The National Meteorological and Hydrological Services (NMHSs) has been identified as as a critical actor at national level for climate finance investment planning.
The publication Enhancing the Role of National Meteorological and Hydrological Services in Mobilizing Climate Finance at the National Level provides information on the various funding channels, instruments, and the catalytic role climate finance is expected to play at the national level.
The guidance note seeks to provide relevant information on climate finance actors and processes that are typically undertaken at the national level.
It also explains climate finance decision-making principles and the role of NMHSs as key drivers in the climate finance mobilization process.
The guidance also highlights opportunities for NMHSs to work with funding agencies and national stakeholders to propose investments that can help build their infrastructural and institutional capacity to enable the effective design and use of climate information services.
It also demonstrate how NMHSs can be empowered through intentional efforts that focus on vision setting, strategy, and agency perception in order to mobilize resources for national climate action ambitions.
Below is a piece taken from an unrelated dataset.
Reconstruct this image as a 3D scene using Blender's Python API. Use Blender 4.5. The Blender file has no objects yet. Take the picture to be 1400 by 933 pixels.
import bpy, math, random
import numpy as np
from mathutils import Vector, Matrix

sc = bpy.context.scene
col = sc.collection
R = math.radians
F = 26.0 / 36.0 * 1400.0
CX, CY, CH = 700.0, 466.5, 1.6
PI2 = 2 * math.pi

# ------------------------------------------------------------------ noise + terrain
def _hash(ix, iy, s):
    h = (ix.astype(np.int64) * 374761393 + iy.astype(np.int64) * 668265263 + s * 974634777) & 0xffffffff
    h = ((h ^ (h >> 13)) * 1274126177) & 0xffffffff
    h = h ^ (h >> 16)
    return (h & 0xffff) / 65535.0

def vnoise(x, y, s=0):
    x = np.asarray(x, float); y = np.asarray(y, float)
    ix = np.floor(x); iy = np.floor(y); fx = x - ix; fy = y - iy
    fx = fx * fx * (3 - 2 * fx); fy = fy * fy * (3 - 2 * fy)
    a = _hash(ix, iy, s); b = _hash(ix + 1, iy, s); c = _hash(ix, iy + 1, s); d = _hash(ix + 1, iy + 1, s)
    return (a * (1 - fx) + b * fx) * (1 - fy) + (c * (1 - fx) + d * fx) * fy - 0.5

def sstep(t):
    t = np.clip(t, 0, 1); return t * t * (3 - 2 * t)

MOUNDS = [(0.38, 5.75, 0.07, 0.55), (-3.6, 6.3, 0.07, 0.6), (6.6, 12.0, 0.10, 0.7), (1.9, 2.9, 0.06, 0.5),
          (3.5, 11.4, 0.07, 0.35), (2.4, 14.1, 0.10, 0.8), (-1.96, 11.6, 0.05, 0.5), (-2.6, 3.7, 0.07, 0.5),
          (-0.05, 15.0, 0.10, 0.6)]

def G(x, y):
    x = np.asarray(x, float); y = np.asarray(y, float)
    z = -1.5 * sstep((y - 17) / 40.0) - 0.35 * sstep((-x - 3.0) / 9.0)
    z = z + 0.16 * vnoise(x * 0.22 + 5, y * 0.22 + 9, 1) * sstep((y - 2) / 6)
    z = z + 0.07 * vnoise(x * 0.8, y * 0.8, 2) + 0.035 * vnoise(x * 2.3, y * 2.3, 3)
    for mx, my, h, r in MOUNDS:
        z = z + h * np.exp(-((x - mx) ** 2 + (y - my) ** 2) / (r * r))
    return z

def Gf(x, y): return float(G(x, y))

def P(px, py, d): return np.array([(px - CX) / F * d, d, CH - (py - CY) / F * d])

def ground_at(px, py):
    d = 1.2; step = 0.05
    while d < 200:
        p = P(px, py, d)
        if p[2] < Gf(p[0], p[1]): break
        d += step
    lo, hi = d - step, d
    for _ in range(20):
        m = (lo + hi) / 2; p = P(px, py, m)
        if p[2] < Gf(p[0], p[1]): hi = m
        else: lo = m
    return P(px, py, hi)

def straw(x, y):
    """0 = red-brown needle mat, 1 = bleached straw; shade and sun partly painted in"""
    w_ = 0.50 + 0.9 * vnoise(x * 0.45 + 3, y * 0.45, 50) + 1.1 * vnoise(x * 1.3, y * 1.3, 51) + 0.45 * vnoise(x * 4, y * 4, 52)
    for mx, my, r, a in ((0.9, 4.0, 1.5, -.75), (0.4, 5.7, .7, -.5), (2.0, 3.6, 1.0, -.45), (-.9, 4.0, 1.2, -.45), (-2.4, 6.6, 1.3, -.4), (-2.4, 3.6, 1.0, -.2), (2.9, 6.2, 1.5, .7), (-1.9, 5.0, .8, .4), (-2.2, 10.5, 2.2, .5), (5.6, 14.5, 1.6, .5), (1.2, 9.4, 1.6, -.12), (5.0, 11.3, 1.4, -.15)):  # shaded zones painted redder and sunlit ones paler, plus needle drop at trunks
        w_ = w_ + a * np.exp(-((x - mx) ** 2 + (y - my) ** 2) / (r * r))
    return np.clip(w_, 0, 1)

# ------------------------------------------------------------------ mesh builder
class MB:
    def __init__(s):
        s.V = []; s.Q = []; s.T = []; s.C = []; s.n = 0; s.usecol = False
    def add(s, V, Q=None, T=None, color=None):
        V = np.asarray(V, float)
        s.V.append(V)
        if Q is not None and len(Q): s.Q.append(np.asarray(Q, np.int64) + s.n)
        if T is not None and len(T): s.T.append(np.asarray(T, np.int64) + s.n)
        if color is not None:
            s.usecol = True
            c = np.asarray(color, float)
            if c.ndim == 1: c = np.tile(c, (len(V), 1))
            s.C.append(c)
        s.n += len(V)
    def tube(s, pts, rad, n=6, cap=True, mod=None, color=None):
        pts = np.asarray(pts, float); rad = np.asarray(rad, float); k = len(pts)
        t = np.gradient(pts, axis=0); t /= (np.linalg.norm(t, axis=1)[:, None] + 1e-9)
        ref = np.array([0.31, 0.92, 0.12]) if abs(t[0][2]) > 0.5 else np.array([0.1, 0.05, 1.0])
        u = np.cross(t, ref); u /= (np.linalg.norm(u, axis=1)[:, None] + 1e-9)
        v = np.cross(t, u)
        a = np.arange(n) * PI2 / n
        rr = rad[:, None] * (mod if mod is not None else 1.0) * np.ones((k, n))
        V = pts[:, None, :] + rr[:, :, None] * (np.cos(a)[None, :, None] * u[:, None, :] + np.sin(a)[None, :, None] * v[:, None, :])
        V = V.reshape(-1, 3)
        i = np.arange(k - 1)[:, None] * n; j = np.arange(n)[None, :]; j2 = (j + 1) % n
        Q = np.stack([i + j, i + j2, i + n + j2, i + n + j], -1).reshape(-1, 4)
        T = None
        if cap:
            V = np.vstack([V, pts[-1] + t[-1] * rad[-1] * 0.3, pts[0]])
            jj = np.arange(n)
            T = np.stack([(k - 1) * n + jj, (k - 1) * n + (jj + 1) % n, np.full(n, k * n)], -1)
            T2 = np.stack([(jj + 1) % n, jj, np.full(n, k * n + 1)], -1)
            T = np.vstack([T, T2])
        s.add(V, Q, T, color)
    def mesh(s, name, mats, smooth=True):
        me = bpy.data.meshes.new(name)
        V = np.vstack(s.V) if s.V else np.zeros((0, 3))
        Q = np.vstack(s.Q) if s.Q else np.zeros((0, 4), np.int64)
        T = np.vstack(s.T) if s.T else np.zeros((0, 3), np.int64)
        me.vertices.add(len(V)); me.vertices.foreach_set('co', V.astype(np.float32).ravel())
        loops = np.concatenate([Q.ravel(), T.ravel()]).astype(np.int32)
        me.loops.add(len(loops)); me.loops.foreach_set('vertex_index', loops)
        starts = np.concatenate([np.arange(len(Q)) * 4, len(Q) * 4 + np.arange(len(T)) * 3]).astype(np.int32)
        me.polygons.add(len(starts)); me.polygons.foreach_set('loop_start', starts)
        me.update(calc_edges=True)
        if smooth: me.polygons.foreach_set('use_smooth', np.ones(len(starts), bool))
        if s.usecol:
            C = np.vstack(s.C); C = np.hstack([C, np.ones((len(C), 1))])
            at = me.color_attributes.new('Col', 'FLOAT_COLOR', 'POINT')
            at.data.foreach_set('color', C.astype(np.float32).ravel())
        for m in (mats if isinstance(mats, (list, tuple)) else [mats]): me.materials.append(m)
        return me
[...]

“The role of NMHSs as a critical actor at national level for climate finance investment planning, programming and implementation should be reinforced, but this requires the NMHS to be able to successfully carry out such a mandate and demonstrate value in being at the centre of science-based climate action and decision-making,” she said.
“Recognizing that the impacts of climate change are being felt more than ever, the need for countries to mobilize financial support to achieve their climate action goals is a forefront consideration,” said WMO Secretary-General Celeste Saulo.
Climate finance is at the forefront of political agendas worldwide and is key to achieving global goals to reduce emissions and adapt to climate change.
At the 2024 United Nations Climate Change Conference (COP29), it was agreed that the New Collective Quantified Goal of Climate Finance (NCQG) – previously set at $100 billion annually – was insufficient, and that financing for developing countries need be tripled, to $ 300 billion annually by 2035.